The privatisation was widely speculated after both companies requested for trading in their shares to be halted last Friday. Trading in both counters will resume today.
Shares of IOI Properties were last traded at RM2.22 before the trading suspension, while IOI Corp ended at RM3.92.
IOI Corp said a full control in IOI Properties will give it greater room to plot the future of the property arm and let it streamline the plantation and property business.
IOI Properties' public spread has also fallen below the 25 per cent required of a listed company since July last year, and the weak stock market has made it hard to rectify the shortfall, the company said.
The deal also allows IOI Properties investors to swap the illiquid shares into more actively traded IOI Corp, the company said.
The takeover still needs the authorities approval and IOI Corp shareholders' greenlight.
From a buyout option mooted last January costing about 1.5 billion, the buyout option now only cost around 506 million!!!!
Smart move, eh?
However, do spare a moment of silent for them IOI Properties shareholders!
I do remember some smartie pants often suggesting that it's profitable to speculate on companies been taken private by their holding companies.

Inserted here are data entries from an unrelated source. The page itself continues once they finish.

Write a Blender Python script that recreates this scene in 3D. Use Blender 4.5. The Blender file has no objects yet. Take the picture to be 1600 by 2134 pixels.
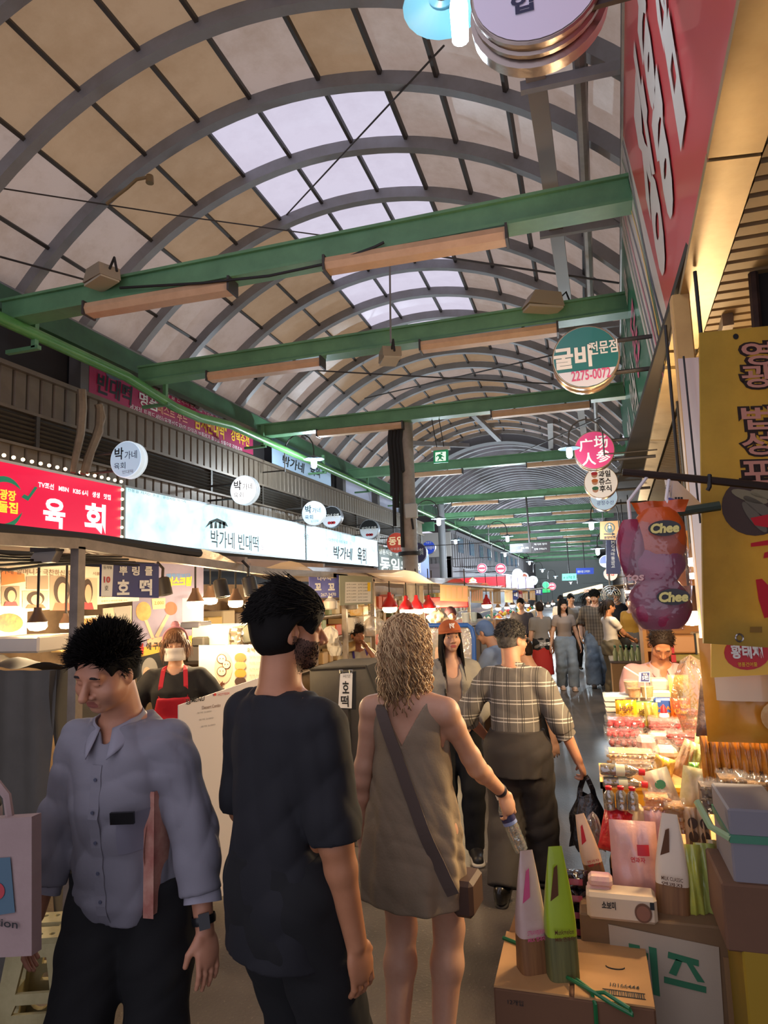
import bpy, math, random
import numpy as np
import openvdb as vdb
from mathutils import Vector, Matrix
random.seed(7); RNG = np.random.default_rng(11)
S = bpy.context.scene; COL = S.collection
PI = math.pi
# ---------------------------------------------------------------- camera
F, CX, CY, CZ = 1380.0, 800.0, 1067.0, 1.83
def _cam(vx, vy, roll):
    fw = np.array([vx-CX, -(vy-CY), F]); fw /= np.linalg.norm(fw)
    up = np.array([math.sin(roll), math.cos(roll), 0.]); up -= fw*up.dot(fw); up /= np.linalg.norm(up)
    return np.stack([np.cross(up, fw), fw, up])
RC = _cam(1221.05, 1220.48, -.0708)
cd = bpy.data.cameras.new('camera'); cam = bpy.data.objects.new('camera', cd); COL.objects.link(cam)
cd.sensor_fit = 'VERTICAL'; cd.sensor_height = 36; cd.sensor_width = 36*1600/2134; cd.lens = F*36/2134
cd.clip_start = .05; cd.clip_end = 400
_m = Matrix.Identity(4)
for i in range(3):
    _m[i][0], _m[i][1], _m[i][2] = RC[i][0], RC[i][1], -RC[i][2]
_m[2][3] = CZ
cam.matrix_world = _m; S.camera = cam
def at(u, v, X=None, Y=None, Z=None):
    d = RC@np.array([u-CX, CY-v, F])
    t = X/d[0] if X is not None else Y/d[1] if Y is not None else (Z-CZ)/d[2]
    return Vector((d[0]*t, d[1]*t, CZ+d[2]*t))
def mpp(p):
    return (RC.T@(np.array(p)-np.array([0, 0, CZ])))[2]/F
# ---------------------------------------------------------------- world and exposure
W = bpy.data.worlds.new('dusk_sky'); S.world = W; W.use_nodes = True
bg = W.node_tree.nodes['Background']; bg.inputs[0].default_value = (.61, .59, .70, 1); bg.inputs[1].default_value = 1.35
S.view_settings.view_transform = 'Standard'; S.view_settings.look = 'None'
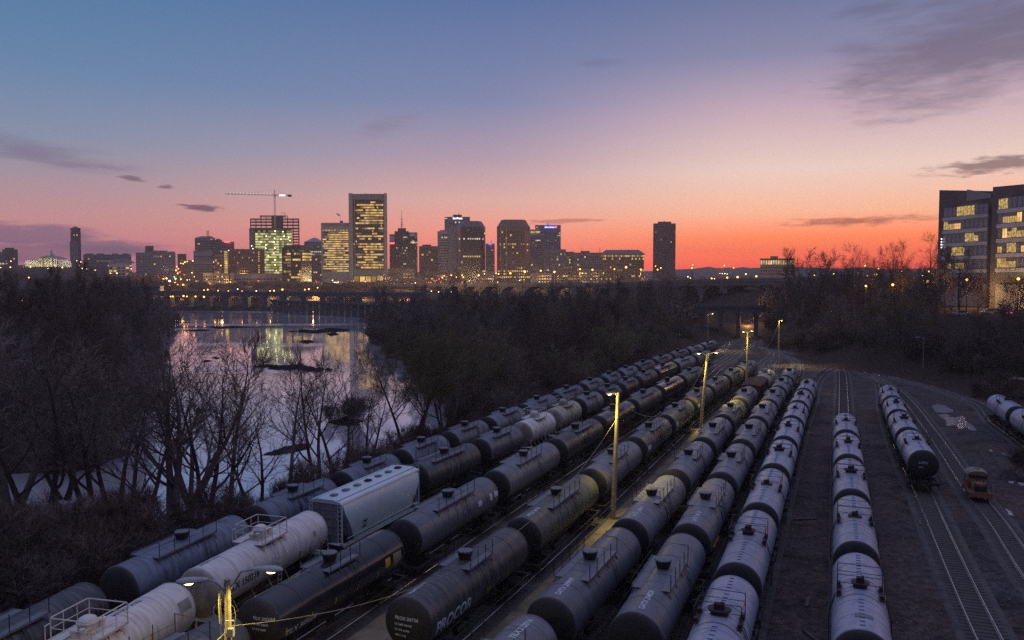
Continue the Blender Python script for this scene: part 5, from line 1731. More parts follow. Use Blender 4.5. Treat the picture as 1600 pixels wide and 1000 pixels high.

In IOI Properties, we have the best example.
Company was going great guns back in January last year. Speculations of privatisation was there!And if one had speculated at IOI Properties at a price of 6.25 (based on my earlier calculations), this speculation which did panned out as speculated, is turning out to be a disastrous speculation since IOI Corporation offer is only 2.60 per share! Ouch!
Have a look at the following chart. The footprint shows where IOI Properties was trading back on January 2008.
Look at where IOI Properties is at now.
Ouch!
And the offer of rm2.60 per share for its minority shareholders?
Ouch! Ouch! Ouch!
ps. here is a snapshot of Aseambankers notes on IOI Properties.
Look at comments pointed by the arrow.... forcefully delist!!!
Forcefully delist!
That's the unfair game when a listed company wants to privatise its listed subsidiary!